As mentioned already in my first post, I found problems with django in some of the logs. Also when restarting django, I always got the same error msg:
Code:
 SyntaxError: Non-ASCII character '\xf4' in file [SOME DJANGO FILE FOR WEB INTERFACE]


I couldn't find anything wrong with the file. I suppose one byte was wrong or so (not an ASCII character) and VIM simply ignores it, while Python can't deal with files containing Non-ASCII characters. That's why I assume some file (system) corruption. Otherwise, why a python file should change? Before I could continue my investigations (or setup a new flash drive) the server stopped working. I got a call that suddenly the server stopped working (meaning SMB shares). When I arrived, I just saw "Boot:" on the screen, no SSH, no reaction to keyboard, ... Same thing after reseting and trying to boot: after the BIOS there was just "Boot:" on the screen. I replaced the USB flash drives with different ones (USB 2.0, different model) and it worked again - we will see how long.
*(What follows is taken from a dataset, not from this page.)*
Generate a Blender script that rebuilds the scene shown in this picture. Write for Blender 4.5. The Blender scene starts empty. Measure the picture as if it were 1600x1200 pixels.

I couldn't find any hardware issues with the USB flash drive I used. I formated it EXT4 and copied a file with 200MB of /dev/urandom to to the flash drive until no space was left anymore. The MD5 sums where correct, so at least simple copy & read back works fine.

If I find time, I'll set up remote logging, so I can read the last words of a dying FreeNAS server and its USB flash drive.